Levantine Art is essentially pictorial, although in recent years some engravings have been found. The dyes used have generated three types of chromaticism, red, black and white, with red dominating the painted repertoire. Black, present in several cores, is relatively rare, while white is exclusive to the Albarracín core.

Red: iron oxides -oligite and limonite-.Black: charcoal and manganese oxide. White: barium sulphate.

Feathers and Levantine Art

Recent experiments and analyses suggest the use of bird feathers as brushes to create Levantine figures. The feather is an instrument that makes it possible to obtain the formal qualities and varieties that can be observed in Levantine shelters, because it is flexible and allows a ductile line.

Relevance of cave paintings

The selection of the shelters as a symbolic support is not a casual choice, but depends on the symbolic and cultural strategies of the prehistoric societies established in the territory, functioning as elements of territorial control.

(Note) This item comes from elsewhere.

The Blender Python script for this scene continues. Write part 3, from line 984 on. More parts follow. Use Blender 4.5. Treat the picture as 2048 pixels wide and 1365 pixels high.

The Levantine painted shelters are places that overlook small geographies and accumulate in ecological niches, with similar physical and environmental characteristics. Surrounded by enclosed landscapes, broken only by the meandering course of rivers and ravines, they offer a clear picture of the relationship that Levantine Art had with nature. Access to these places is never smooth or direct, and it is necessary to play with the labyrinth of the river network. Rivers, streams, ravines and water become the variables that appear without solution of continuity, associated with the great ensembles of Levantine Art.